Two planned $100 million facilities in E. Baltimore would hold youths, women

Downtown Baltimore's campus of ancient-looking prison buildings, several of which date to the 1800s, is slated for a major face-lift as the state moves forward with plans for two new detention centers that would cost more than $100 million each.

A state architectural board is scheduled to review today the design for a five-story, 180-bed detention center for teens facing adult criminal charges. Construction of the glassy, modern building along East Monument Street could begin next summer.

Meanwhile, design of an 800-bed detention center for women began about a month ago.

The buildings would keep adult male detainees separate from women and teens as required by federal law, addressing long-standing Justice Department complaints. Now, men, women and teens share hallway, classroom and booking space, creating conditions that Benjamin Brown, deputy commissioner of the state Department of Public Safety and Correctional Services' pretrial division, calls untenable.

"It definitely is a difficult place to manage today," Brown said.

The state agency has overseen Baltimore pretrial services, including the city jails, since the 1990s.

This week, the state settled a decades-old federal lawsuit over health and safety conditions at the Baltimore City Detention Center, parts of which are 150 years old, though prisoner rights advocates said plans for the new facilities were not a factor in that agreement.

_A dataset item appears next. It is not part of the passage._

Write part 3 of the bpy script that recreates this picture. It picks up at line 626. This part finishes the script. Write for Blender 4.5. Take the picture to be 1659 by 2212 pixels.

The two projects are expected to cost the state more than $280 million. State lawmakers have approved money for design but not construction. They're expected to vote on the youth center construction during the next legislative session, which begins in January.

Although Maryland is strapped for cash amid a national economic downturn, lawmakers do not expect to postpone the projects, in part because the state's top bond rating enables it to borrow money cheaply.

Del. Keith E. Haynes, a Baltimore Democrat on the capital budget subcommittee, called the buildings "a good investment" because they would create jobs in construction and lead to the hiring of more state employees.